Fourth Annual Virginia Tech Workshop on the Future of Human-Computer Interaction, April 11-12, 2019
reading-group

Reading Group Summary: Fairness and Abstraction in Sociotechnical Systems

The paper “Fairness and Abstraction in Sociotechnical Systems” by Selbst et al., 2019, focuses on the idea of ‘fairness’ in Machine Learning (ML) – where an algorithm is making decisions about a social situation (e.g., a judge evaluating a parolee’s flight risk).  It describes different problems that users of ML systems confront that can affect ‘fair’ outcomes. Some of these problems, posed as ’traps’ include: portability, formalism, ripple effect, and solutionism.

To raise awareness about these ‘traps’, the authors suggest an STS approach, specifically Social Construction of Technology (SCOT), and how this approach could be helpful in dealing with the fairness problems related to designing and using algorithms.

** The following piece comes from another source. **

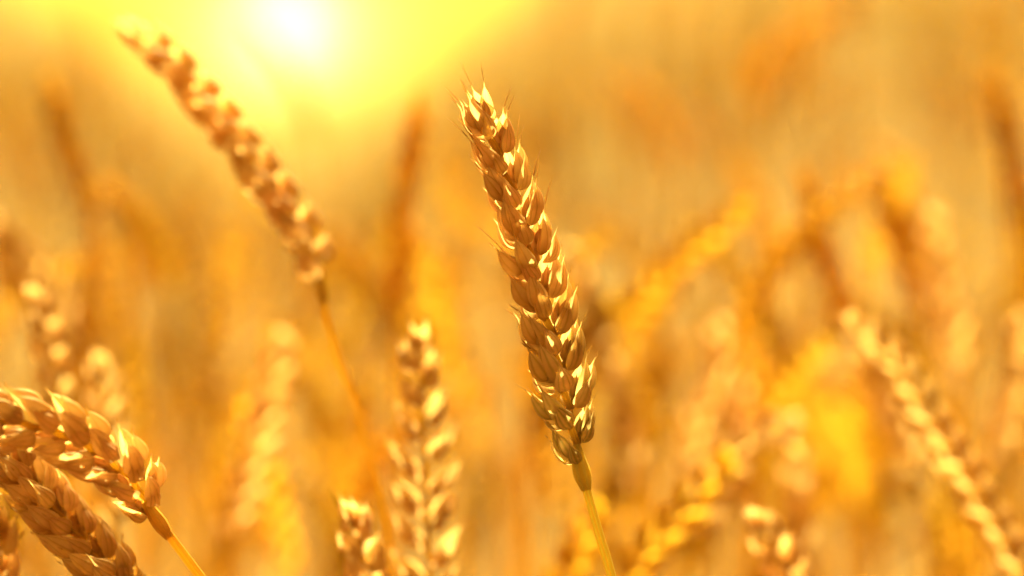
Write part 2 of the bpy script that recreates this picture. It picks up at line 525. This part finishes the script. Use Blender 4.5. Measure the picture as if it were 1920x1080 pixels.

Interesting book along these lines by Neil Postman, ‘Technopoly’ – in which computers appear to the public to be neutral.

Industry is less likely than academics to take into account how appropriate the data is for training for a larger data set and follow on analytics. Company designers may work independently at the outset from programmers who don’t work on the data until later and weaknesses (traps) may have been baked in.

Difference between an algorithm and a model – touched on in the ’portability’ trap – difficulties of applying an algorithm in a different social context than the one it was originally designed for.  But the concept of ‘re-use’ is very important in CS education.

Raise awareness about how algorithms are created, the way we have tried to do about media bias (TV), for example (media criticism, media literacy).